Ah, Mulligan’s nothing like being able to show up at the bar in your sweats and still get hit on. But, alas, at some point you look for more. Yuppie bars are definitely the way to go for the ladies. At one point in my life I was so lucky as to work right next door to Chester’s Chophouse. The yuppiest. After getting work (nothing like banker’s hours) I’d cruise right on over, still in my appropriate attire for the yuppie afterwork crowd I would hob-nob with the out-of-town businessmen (all too eager to buy a young lady a drink). It’s always fun to come up with a story about who you are or would like to be. I kept the secret between me and the wonderful bartender. PS want to eat at Chester’s for under $20. Partake in their yummy salads and a delicious desert but the key is…make friends with the bartender or wait staff (a little wink, wink will get you top-shelf drinks and wine while paying for the less expensive stuff and…free refills).
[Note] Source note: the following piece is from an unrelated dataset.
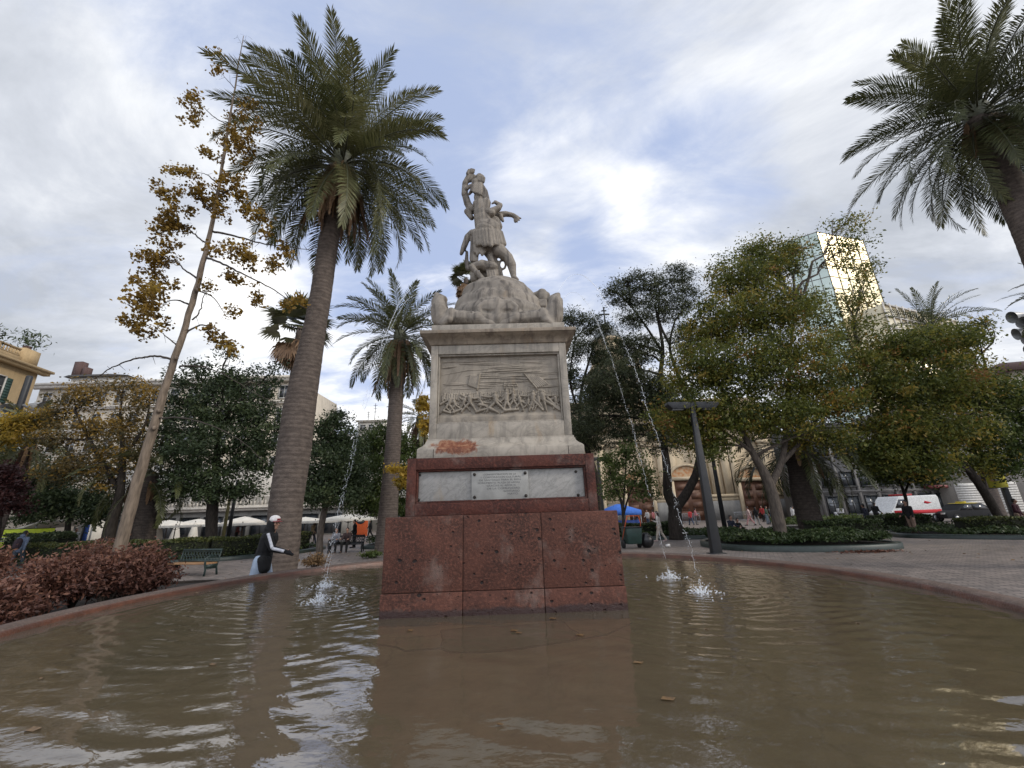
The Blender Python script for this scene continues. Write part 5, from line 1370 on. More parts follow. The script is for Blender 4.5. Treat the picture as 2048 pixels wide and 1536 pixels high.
# ochre corner building, far left
p1 = at(76, 748, 46); p0 = atz(0, 722, p1.z); zc = p1.z; d = (p1 - p0).normalized(); pL = p1 - d * 34
B = Bld('ochre_building', 'ochre corner building with roof balustrade and roof plants, far left', pL, p1, 16)
B.box('wall', W_OCHRE, 0, B.w, 0, 16, 0, zc); B.ledge(zc - .1, .6, .7, W_OCHRE); B.ledge(zc - 5.6, .5, .4, W_OCHRE, 'string_course'); B.ledge(zc - 6.6, .35, .25, W_OCHRE, 'string_course')
B.box('parapet', W_OCHRE, 0.3, B.w - .3, .15, .5, zc + .51, zc + 1.3); B.balustrade(1, B.w - 2.5, zc + 1.31, .9, W_OCHRE, .35, .3); B.box('corner_pier', W_OCHRE, B.w - 2.2, B.w - .35, .05, 1.8, zc + .515, zc + 2.5)
for k in range(8):
    for zz in (zc - 4.4, zc - 10.2, zc - 15.6, zc - 21): B.window(B.w - 4.1 - k * 3.9, zz, 1.5, 2.9, None, None, SHUT)
for i, (x, h) in enumerate(((B.w - 1.2, 2.4), (B.w - 5, 2.8), (B.w - 9, 2.0))):
    q = B.root.matrix_basis @ Vector((x, .9, zc + (2.5 if i == 0 else 1.3))); g = np.random.default_rng(i); r0 = thing('roof_plant', ('spiky roof plant on the corner pier of the ochre building', 'leafy potted roof plant in the middle of the ochre roof', 'rounded roof plant at the left of the ochre roof')[i], 'plant', q)
    V, F = leaf_quads(np.abs(g.normal(size=(260, 3))) * np.array([1, 1, h * .5]) * np.where(g.uniform(size=(260, 3)) < .5, -1, 1) * np.array([.7, .7, 1]) * np.array([1, 1, 0]) + np.array([0, 0, 1]) * g.uniform(.4, h, (260, 1)), .28, g, .1, .22, -1)
    obj('foliage', mesh_arrays('foliage', V, F, False, g.uniform(0, 1, 260)), L_DARK, r0); b = MB(); b.lathe([(.3, 0), (.42, .5)], 10); b.build('pot', BRICK, r0)
# cream block behind it
Yb = 72; p0 = at(40, 900, Yb); p1 = at(575, 900, Yb); zt = at(180, 774, Yb).z; p0.z = p1.z = 0
B = Bld('cream_building', 'long cream apartment building with flat roof behind the yellowing trees', p0, p1, 18)
B.box('wall', W_CREAM, 0, B.w, 0, 18, 0, zt); B.ledge(zt - .2, .9, .9); B.ledge(zt - 4.4, .5, .45, None, 'string_course'); B.ledge(zt - 8.6, .4, .3, None, 'string_course')
for k in range(14):
    for zz in (zt - 3.3, zt - 7.6, zt - 12, zt - 16.4): B.window(2 + k * (B.w - 4) / 13, zz, 1.6, 2.3)
x0 = (at(118, 760, Yb).x - p0.x); x1 = (at(232, 760, Yb).x - p0.x)
B.box('roof_house', W_PALE, x0, x1, 2, 12, zt + .71, zt + 2.6); b = MB(); b.frustum((x0 - .8, x1 + .8, 1.2, 12.8, zt + 2.61), (x0 - .4, x1 - 3, 1.6, 12.4, zt + 3.1)); rf = b.build('roof', ROOF, B.root)
for px, w, h in ((150, 1.6, 3.4), (166, .8, 2.2)):
    b = MB(); x = at(px, 750, Yb + 3).x - p0.x; b.box(x - w / 2, x + w / 2, 3, 4.2, zt + 3.0, zt + 3.0 + h); b.build('chimney', BRICK, rf)
# lower arcade building with balustrade, and shops
Yb = 54; p0 = at(170, 1000, Yb); p1 = at(700, 1000, Yb); p0.z = p1.z = 0; zt = at(480, 1020, Yb).z
B = Bld('arcade_building', 'low stone arcade building with a white balustrade behind the parasols', p0, p1, 16)
B.box('wall', W_BASE, 0, B.w, 0, 16, 0, zt); B.ledge(zt - .1, .5, .5); B.balustrade(.2, B.w - .2, zt + .41, 1.25, W_PALE, .45, -.2); B.box('upper_wall', W_PALE, 0, B.w, 4, 16, zt + .003, zt + 6)
for k in range(11):
    B.window(2 + k * (B.w - 4) / 10, .15, 2.2, 2.3, IRON, None, None, False)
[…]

Good times! So help us west-siders out, Bailey, and give us the heads-up on where we should look for a yupster dive? I haven’t been a bar-hopper in a long time, and those days were way before I moved west. I have to confess that my niche is the karaoke bar, so I’m out of my comfort zone unless someone is doing a bad rendition of “Low Places” by Garth Brooks or anything from “Grease”.
Still, I’ve got two gal pals who said they’d trade in their nurse’s crocs for heels and try this out with me.
Ha ha this was such a great article! My wife and I love Oeno Wine Bar… she’s classy enough to fit in there.. me? I still sport my adidas sambas… aint no one tellin me off!! Great mojito there though.. yummo!